*Exercise details*
Retype, with no alterations, every line between the one containing "Generate a Blender" and the one containing "PI = math.pi", counting both of those lines too. Pictures are to be left out.

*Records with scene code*
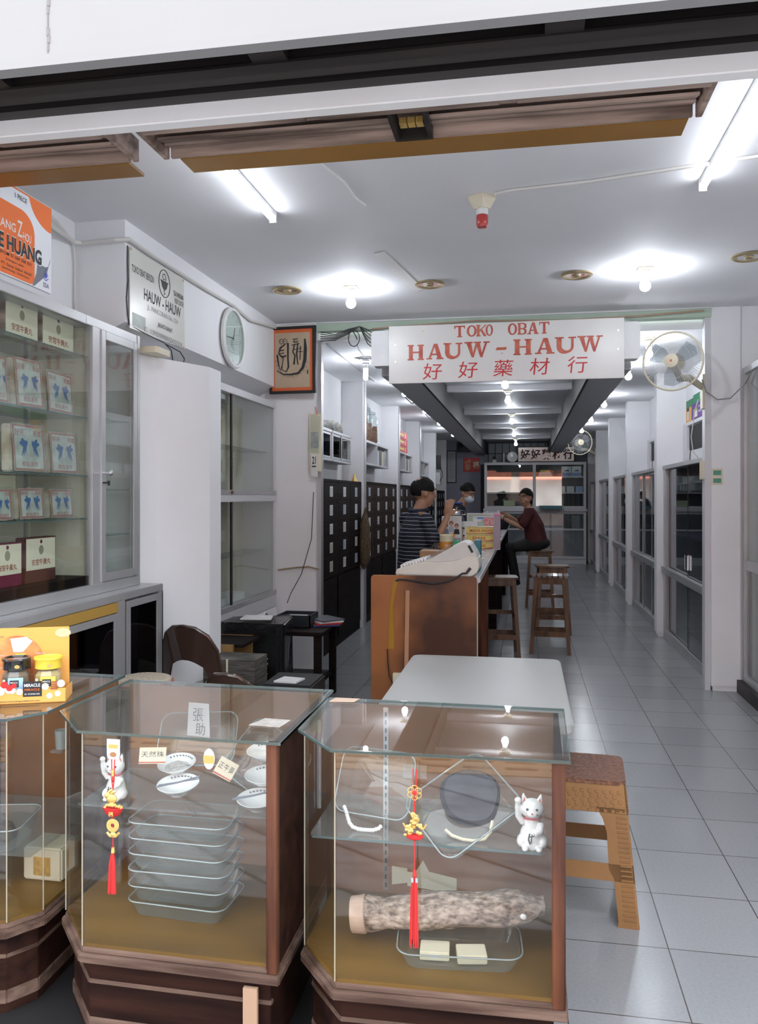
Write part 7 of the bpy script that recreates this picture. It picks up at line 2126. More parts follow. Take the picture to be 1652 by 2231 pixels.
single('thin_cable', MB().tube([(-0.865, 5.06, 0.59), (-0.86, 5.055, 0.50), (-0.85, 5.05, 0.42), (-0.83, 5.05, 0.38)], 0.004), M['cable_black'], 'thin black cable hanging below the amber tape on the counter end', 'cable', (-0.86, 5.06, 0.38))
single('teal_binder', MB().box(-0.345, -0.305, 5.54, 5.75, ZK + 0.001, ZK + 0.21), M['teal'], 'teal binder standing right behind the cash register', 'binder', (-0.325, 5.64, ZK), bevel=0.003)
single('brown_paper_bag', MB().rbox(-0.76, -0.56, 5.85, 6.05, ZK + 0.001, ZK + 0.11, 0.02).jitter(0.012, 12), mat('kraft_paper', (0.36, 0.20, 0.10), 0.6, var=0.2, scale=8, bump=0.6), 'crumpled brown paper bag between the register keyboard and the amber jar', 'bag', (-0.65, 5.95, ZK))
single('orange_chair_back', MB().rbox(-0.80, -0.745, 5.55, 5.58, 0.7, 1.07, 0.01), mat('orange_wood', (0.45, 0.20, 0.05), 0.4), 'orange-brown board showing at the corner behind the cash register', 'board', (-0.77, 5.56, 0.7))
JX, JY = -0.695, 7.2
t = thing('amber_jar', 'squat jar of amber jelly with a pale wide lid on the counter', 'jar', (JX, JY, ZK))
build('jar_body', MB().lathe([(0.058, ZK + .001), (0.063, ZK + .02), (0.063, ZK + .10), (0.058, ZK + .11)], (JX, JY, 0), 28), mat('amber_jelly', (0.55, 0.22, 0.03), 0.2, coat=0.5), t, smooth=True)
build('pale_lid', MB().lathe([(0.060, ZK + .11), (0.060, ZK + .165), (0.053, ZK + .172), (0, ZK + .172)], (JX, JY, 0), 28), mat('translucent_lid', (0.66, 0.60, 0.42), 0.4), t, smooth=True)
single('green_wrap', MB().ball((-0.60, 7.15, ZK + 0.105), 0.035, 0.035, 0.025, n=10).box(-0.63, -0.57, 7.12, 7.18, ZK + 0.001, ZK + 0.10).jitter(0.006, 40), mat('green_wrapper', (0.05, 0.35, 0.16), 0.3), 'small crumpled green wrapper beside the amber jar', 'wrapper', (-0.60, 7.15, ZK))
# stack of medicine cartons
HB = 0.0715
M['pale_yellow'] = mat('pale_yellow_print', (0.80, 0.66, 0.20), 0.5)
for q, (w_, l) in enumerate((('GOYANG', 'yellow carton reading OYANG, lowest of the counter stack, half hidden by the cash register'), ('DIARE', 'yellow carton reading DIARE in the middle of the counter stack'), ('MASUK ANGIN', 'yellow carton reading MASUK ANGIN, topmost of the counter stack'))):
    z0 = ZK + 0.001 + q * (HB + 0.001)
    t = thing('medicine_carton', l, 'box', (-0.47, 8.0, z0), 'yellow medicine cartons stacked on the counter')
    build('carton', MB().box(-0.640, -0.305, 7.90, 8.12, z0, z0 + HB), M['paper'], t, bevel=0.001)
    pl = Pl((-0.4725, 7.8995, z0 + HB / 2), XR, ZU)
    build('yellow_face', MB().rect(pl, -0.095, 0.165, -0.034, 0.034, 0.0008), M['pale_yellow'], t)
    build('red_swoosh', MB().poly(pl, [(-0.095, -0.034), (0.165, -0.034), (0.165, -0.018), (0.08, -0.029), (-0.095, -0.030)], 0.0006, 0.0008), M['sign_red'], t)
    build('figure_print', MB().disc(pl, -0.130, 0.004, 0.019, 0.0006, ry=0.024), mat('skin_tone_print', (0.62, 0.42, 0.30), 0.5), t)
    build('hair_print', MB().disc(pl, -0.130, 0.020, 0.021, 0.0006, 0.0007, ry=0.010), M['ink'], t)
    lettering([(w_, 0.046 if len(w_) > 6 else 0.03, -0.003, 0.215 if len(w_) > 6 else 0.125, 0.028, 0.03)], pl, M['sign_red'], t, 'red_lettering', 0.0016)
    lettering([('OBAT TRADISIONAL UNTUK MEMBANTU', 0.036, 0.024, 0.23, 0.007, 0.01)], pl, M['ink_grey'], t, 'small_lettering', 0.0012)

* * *

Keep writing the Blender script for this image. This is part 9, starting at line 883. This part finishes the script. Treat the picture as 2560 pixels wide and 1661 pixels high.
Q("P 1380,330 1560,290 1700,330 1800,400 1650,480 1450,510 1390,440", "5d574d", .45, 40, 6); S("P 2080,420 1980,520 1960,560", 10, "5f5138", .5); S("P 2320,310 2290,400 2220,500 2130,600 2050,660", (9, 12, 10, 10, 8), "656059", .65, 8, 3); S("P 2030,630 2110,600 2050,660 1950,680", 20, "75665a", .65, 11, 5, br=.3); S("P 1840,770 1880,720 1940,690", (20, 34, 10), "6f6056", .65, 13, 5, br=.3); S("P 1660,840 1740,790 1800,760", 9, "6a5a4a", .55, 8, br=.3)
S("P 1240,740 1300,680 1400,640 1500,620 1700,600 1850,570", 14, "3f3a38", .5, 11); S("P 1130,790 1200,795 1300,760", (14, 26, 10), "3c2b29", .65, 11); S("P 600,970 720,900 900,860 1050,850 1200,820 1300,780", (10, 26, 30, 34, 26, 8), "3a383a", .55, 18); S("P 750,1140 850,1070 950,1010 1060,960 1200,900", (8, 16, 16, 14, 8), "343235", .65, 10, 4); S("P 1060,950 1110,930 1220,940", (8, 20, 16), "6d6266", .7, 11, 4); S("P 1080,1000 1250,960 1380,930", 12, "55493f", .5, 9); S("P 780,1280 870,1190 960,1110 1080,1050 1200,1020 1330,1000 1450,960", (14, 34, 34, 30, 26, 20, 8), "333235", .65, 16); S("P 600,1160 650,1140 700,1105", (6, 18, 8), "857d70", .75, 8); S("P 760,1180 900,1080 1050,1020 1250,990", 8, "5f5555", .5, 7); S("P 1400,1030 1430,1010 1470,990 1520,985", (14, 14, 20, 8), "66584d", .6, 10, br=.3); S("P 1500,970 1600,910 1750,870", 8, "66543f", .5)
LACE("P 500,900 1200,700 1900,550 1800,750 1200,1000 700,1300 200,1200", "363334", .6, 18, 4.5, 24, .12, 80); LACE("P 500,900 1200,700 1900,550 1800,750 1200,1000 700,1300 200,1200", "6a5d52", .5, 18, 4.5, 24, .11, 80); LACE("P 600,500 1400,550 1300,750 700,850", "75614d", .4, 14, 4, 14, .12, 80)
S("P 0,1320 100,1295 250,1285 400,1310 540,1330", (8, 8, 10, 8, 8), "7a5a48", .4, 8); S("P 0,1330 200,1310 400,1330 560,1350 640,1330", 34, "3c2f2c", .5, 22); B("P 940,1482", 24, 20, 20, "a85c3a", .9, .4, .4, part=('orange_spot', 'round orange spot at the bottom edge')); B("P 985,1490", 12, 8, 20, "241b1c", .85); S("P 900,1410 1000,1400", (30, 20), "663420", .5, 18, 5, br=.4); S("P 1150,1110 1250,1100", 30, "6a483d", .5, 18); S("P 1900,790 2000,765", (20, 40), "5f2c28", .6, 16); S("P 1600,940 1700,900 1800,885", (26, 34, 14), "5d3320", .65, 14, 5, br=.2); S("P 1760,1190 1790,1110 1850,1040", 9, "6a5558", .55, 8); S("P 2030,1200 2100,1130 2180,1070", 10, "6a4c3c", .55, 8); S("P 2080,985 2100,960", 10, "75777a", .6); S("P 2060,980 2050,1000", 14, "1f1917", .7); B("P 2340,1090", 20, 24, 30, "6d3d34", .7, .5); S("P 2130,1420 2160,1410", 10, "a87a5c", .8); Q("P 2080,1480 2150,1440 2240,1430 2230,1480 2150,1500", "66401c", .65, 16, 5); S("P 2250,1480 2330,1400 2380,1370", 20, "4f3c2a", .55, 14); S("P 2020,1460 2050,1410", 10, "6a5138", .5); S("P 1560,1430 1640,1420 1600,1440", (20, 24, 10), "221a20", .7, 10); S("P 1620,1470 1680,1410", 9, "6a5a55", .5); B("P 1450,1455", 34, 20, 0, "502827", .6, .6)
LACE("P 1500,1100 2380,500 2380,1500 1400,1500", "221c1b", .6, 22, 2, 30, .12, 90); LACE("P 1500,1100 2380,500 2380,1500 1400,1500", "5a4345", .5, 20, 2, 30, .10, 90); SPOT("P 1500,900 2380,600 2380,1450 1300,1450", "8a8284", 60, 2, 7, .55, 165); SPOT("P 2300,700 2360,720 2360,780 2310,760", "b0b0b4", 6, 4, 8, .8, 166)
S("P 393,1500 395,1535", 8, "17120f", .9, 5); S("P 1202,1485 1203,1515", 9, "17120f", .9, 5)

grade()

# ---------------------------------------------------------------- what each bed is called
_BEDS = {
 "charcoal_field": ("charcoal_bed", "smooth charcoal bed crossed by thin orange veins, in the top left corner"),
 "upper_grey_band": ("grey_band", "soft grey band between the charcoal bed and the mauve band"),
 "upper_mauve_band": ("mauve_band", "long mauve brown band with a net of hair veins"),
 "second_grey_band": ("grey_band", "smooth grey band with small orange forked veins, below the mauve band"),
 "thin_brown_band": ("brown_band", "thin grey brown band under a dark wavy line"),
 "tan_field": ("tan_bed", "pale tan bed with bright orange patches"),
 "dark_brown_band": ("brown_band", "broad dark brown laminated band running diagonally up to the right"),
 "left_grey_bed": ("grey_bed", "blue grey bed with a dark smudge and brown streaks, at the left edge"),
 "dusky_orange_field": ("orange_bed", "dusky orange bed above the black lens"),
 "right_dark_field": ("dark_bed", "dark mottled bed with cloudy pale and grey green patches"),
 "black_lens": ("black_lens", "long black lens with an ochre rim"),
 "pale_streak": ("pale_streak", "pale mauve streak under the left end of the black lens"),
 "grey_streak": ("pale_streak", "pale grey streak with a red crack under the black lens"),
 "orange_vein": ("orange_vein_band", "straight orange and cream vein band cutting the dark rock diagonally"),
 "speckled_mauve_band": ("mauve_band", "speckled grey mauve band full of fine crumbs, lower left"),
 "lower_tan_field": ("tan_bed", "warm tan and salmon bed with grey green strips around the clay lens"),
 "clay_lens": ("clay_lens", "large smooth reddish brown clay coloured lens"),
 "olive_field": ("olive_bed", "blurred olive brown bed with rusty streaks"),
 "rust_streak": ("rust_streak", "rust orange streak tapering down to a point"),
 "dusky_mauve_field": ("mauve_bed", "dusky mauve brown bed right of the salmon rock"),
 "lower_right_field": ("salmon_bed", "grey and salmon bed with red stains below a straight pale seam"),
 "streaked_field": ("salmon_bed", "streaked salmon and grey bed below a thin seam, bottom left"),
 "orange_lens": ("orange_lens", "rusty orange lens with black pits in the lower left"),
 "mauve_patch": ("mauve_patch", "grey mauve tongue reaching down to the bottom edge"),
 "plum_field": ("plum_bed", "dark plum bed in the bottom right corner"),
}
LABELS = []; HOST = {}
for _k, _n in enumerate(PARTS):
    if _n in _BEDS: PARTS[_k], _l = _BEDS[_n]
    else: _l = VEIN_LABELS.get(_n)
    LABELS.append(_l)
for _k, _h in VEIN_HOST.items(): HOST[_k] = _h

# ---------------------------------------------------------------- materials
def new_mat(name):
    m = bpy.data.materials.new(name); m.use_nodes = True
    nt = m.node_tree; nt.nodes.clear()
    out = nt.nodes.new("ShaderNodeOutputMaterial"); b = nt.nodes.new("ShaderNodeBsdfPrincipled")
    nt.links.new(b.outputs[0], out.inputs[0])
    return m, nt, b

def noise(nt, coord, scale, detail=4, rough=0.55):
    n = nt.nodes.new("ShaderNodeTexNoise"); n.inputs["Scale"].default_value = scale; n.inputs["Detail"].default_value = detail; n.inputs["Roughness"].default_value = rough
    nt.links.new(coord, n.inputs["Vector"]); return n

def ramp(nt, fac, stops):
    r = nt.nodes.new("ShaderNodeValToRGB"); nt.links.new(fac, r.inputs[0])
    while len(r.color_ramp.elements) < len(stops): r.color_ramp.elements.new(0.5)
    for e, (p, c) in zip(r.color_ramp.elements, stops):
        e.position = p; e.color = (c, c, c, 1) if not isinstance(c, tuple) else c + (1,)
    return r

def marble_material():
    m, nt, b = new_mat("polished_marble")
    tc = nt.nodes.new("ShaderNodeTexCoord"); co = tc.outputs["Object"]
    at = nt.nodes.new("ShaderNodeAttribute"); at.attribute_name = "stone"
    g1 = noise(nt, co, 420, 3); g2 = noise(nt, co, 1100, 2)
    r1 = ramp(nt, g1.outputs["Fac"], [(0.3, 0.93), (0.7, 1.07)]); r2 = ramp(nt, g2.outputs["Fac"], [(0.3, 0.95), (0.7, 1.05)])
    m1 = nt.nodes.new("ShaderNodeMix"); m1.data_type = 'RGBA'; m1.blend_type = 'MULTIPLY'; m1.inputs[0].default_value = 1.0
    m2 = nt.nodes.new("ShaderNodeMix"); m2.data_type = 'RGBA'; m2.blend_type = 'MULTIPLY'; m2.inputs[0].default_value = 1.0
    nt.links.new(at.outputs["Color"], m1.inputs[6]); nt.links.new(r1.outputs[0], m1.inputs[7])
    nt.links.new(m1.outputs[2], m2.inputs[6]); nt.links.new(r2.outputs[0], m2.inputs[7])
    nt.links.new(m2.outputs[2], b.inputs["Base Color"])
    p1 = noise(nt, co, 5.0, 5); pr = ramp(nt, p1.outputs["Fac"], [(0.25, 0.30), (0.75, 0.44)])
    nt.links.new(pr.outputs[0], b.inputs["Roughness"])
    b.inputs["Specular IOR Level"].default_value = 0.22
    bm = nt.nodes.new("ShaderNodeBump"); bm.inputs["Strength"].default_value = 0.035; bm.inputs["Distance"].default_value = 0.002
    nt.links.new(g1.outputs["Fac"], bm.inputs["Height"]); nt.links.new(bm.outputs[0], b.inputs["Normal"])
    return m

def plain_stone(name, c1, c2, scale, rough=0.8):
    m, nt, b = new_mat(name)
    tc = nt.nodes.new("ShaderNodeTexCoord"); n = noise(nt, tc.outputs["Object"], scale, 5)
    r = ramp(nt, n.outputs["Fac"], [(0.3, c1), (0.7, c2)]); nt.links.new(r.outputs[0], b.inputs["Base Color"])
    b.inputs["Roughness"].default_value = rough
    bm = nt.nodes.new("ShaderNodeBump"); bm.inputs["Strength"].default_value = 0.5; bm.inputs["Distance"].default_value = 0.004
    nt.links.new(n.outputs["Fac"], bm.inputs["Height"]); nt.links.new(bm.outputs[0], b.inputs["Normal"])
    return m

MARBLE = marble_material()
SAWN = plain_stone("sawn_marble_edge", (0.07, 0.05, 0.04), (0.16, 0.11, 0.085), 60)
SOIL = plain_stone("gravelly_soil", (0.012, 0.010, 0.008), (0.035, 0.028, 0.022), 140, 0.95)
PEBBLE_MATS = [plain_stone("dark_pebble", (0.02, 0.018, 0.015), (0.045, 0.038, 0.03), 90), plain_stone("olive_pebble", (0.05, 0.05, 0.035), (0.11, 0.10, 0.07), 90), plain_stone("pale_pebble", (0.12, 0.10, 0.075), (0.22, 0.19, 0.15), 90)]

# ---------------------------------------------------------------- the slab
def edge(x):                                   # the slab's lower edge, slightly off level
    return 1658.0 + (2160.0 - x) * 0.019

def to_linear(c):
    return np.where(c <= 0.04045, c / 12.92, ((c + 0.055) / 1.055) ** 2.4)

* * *

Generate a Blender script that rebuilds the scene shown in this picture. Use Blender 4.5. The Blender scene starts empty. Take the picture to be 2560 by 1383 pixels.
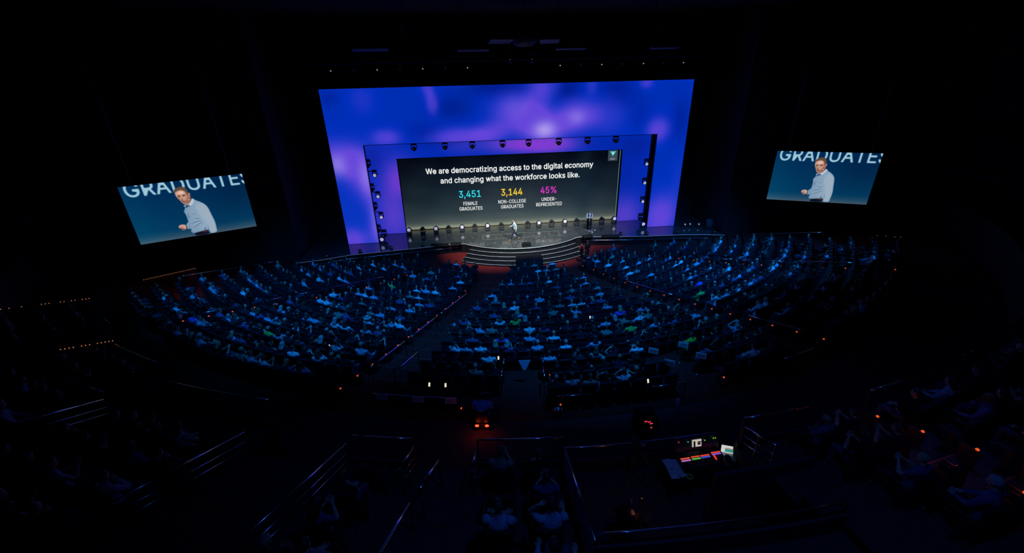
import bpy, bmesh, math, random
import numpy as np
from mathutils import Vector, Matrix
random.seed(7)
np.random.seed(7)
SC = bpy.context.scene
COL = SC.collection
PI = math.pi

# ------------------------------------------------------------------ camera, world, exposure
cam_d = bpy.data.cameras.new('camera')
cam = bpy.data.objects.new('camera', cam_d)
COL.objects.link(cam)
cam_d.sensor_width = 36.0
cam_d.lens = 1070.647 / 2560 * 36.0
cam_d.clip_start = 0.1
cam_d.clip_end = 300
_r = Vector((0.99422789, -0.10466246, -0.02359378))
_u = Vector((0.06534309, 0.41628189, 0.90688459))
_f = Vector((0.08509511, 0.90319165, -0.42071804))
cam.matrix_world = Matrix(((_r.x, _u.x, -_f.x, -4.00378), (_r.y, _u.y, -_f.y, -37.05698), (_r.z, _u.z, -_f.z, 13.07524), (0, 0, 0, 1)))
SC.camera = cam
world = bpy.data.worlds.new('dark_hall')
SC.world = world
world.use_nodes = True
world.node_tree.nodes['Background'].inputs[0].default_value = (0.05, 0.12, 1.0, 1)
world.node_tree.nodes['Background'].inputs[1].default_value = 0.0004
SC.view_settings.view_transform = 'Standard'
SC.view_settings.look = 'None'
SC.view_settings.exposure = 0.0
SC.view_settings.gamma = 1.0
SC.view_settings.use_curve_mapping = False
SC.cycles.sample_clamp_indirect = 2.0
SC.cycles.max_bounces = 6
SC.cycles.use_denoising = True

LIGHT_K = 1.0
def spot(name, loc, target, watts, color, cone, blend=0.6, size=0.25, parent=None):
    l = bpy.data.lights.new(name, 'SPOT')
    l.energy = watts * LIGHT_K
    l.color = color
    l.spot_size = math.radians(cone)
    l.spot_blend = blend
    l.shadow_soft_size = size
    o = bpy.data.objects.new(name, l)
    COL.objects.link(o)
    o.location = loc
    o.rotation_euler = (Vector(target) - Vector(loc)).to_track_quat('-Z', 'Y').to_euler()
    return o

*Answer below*
Generate a Blender script that rebuilds the scene shown in this picture. Use Blender 4.5. The Blender scene starts empty. Take the picture to be 2560 by 1383 pixels.
import bpy, bmesh, math, random
import numpy as np
from mathutils import Vector, Matrix
random.seed(7)
np.random.seed(7)
SC = bpy.context.scene
COL = SC.collection
PI = math.pi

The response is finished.